Thursday, 11 May 2017
Coming July a group of 20 honours programme students from Delft University of Technology will visit Tokyo to find out how Japan’s engineering education is keeping up with the rapidly changing engineering world.

Coming July a group of 20 honours programme students from Delft University of Technology will visit Tokyo to find out how Japan’s engineering education is keeping up with the rapidly changing engineering world. They will visit and interview technical companies and Tokyo Institute of Technology and will deliver a report to 4TU.CEE with their findings.

Tokyo

Sander Leussink, Board member of Honours Platform Delft, is looking forward to the trip. ‘Every year our platform organises a study tour. This year we wanted to visit Tokyo since it is the biggest and one of the most advanced technical cities in the world with thriving engineering businesses. We did not just want to go and have a fun trip, we also wanted to make ourselves useful by doing research.
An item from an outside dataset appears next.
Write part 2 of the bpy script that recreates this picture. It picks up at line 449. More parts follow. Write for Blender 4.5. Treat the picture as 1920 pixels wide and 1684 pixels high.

This is where Birgit de Bruin of the TU Delft University Fund brought us into contact with Aldert Kamp, 4TU.CEE coordinator for TU Delft and Director of Education at the Faculty of Aerospace Engineering.  With his booklet ‘Engineering education in a rapidly changing world’ he inspired us to find out how Japan is dealing with future challenges in engineering education, to discover whether they are coping with similar issues as we are here’, says Leussink.

Research subjects

During a project kick-off day, to be held on 20 May, the selected students will get to know each other, dive into research topics and draft research questions. All faculties are represented in the group of students that will be looking at five research themes, such as ‘interdisciplinary system thinking’ and ‘intrapreneurship’. Leussink: ‘We hope to give insight in what technical companies in Japan, or even broader in Asia, are looking for in future engineers and how Asian universities of technology are responding to this’.